Not surprisingly, Mr Hu reiterated his country’s pointedly neutral stance on Kashmir. Asked what role China could play in resolving the dispute, Mr Hu’s anodyne answer was that as a close neighbour of both countries, China hoped to see peace and stability in the subcontinent. He reiterated Beijing’s support to the efforts of India and Pakistan to resolve their problems through dialogue. As for taking strategic partnership to a ‘new level’, the formulation is no different from the one that was made in New Delhi. If Mr Hu has invited 500 Pakistanis to visit China in the next five years, the number he invited in India is 5,000; if Sino-Pak trade is to triple in five years to $15 billion in five years, Sino-Indian trade is to double to $40 billion.

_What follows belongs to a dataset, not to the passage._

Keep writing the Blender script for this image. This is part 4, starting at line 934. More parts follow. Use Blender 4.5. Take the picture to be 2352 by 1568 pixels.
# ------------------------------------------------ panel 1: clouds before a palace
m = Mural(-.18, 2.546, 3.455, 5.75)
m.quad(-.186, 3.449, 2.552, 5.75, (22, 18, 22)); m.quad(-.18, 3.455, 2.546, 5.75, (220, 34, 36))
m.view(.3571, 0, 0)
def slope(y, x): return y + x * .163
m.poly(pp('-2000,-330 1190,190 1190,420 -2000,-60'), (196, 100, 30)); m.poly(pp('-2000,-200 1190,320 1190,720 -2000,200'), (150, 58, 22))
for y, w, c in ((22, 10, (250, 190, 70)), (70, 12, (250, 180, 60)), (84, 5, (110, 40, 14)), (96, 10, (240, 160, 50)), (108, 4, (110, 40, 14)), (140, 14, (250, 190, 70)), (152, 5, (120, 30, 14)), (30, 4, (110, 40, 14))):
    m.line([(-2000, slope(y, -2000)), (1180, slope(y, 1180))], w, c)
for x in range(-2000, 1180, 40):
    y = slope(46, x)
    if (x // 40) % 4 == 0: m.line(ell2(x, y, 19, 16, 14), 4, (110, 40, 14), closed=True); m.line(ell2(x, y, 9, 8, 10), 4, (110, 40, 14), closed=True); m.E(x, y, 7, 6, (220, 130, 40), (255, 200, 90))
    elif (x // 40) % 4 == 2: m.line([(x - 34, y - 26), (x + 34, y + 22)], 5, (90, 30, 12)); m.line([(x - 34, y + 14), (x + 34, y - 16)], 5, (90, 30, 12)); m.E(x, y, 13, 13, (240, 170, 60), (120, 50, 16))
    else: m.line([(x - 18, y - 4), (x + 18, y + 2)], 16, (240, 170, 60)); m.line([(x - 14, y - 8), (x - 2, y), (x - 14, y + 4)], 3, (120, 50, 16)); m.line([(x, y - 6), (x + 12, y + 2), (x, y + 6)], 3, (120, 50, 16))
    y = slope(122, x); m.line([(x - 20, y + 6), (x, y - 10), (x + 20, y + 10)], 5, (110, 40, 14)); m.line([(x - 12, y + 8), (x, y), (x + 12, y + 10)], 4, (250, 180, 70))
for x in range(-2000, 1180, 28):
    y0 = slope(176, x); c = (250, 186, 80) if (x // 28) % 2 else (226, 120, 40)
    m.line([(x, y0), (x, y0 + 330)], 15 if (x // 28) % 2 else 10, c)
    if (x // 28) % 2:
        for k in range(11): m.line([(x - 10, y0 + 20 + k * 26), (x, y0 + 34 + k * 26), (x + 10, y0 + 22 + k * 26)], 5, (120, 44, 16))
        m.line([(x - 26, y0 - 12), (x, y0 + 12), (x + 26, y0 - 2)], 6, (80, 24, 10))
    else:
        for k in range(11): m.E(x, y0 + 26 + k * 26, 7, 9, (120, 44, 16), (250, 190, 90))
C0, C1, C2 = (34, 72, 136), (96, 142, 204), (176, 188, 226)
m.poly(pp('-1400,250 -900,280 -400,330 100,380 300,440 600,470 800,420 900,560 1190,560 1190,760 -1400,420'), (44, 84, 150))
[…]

The one major difference was the signing of the free trade agreement between Islamabad and Beijing, which basically reflects the relative weakness of the Pakistani economy. Even in the area of conventional defence relations, the movement is not particularly significant. The Chinese cooperation with Pakistan in the aviation sector is actually a convenient way for Beijing to access Western technology currently denied to it. The airborne early warning project will undoubtedly feed off from the deal Pakistan has signed with Sweden for its very capable Eyrie system earlier in May. All in all, the Pakistan visit was more by way of reassuring an old and still useful ally, rather than breaking any new ground.